Oui, il a du 35 mm, du numérique HD, des petites caméras, des morceaux de télé piqués sur Youtube…
Cela doit poser des problèmes d’étalonnage terribles !
Pas du tout ! Parce que je ne voulais pas le cacher. Cela fait partie du style du film.
On voit effectivement les différences d’éclairage et de grain de l’image.
Oui, c’est voulu.
Et en même temps, vous avez mis les comédiens en situation Place Tahrir.
Oui, mais je n’en ai pas abusé car le film se situe hors de l’euphorie de la Place Tahrir, dans la vraie vie, où les structures familiales sont gravement secouées.
Le film joue autour d’une confrontation entre le personnage de Reem qui représente un milieu aisé et qui a sa vision des choses sur la Révolution et qui découvre un milieu populaire ambigu dans son positionnement dans ces événements. On a l’impression que votre problème principal est de sortir de cette dualité et de cette opposition.

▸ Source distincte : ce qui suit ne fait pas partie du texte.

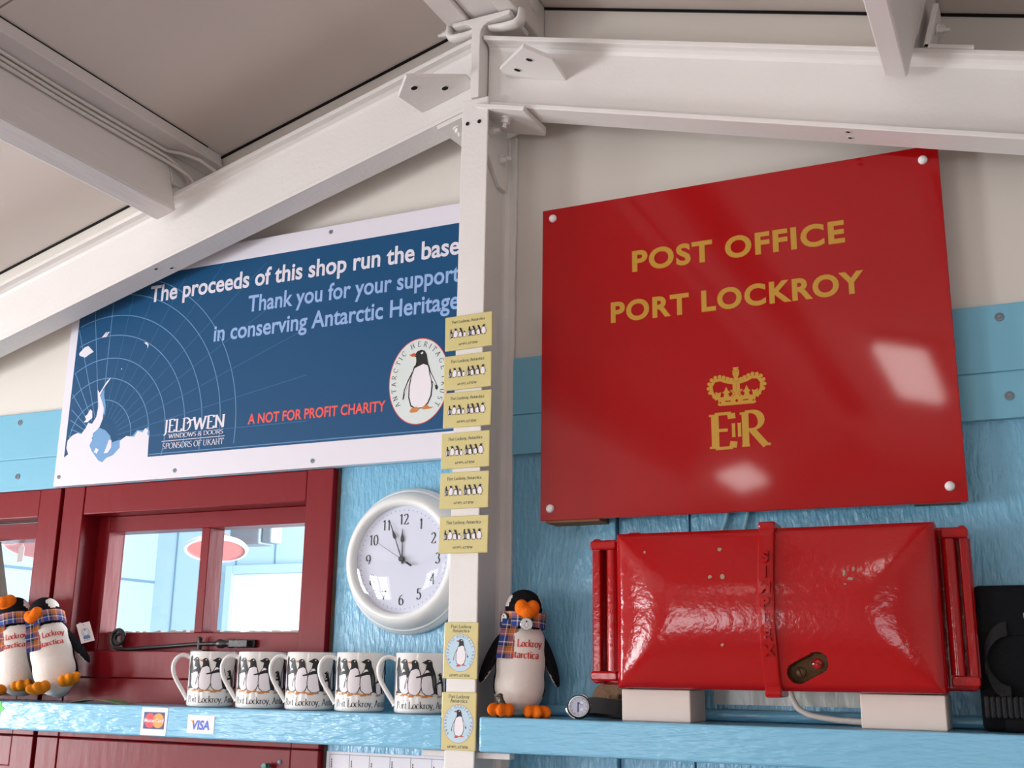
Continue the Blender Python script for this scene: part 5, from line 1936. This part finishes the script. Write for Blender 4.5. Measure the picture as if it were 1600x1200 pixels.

Dans un premier temps, c’était ça, mais le film est plus complexe. Je le soupçonnais avant mais c’est en le faisant que la complexité du rapport entre les classes s’est éclairée. On parle d’une révolution sans classes : sur la Place Tahrir, il n’y avait ni riches, ni pauvres, ni musulmans, ni chrétiens, ni Nubiens, ni Bédouins, etc. On était tous Égyptiens, avec le sentiment d’une citoyenneté euphorisante. Ce qui nous unissait était la chute de Moubarak. Les clivages sont revenus après. Reem a la nostalgie de la Place Tahrir : le sentiment de faire partie du peuple égyptien et la chute des barrières. Elle se cherche une place tandis que Mahmoud et sa famille cherchent à se reconstruire une dignité. Ils parviennent à leur rêve mais de façon tordue et douloureuse. Ce n’est pas un film qui caresse dans le sens du poil. Il y a une énorme part d’hypocrisie chez tous les personnages, une façon de ne pas vouloir voir les choses en face.
Reem est effectivement bourrée d’illusions.
Oui. Et Mahmoud qui voudrait que ses enfants vivent mieux et accéder à la dignité doit se poser les vrais problèmes, et voir sa responsabilité personnelle dans ce qui est arrivé. Reem qui dit vouloir franchir les barrières de classe a un sacré boulot à faire ! Le plus simple est d’avoir une relation amoureuse, mais quand ça ne marche pas, que fait-on ?
Le film commence avec une réunion de féministes et Reem va être confrontée à une autre culture, la femme de Mahmoud, Fatma, lui proposant même de partager son mari !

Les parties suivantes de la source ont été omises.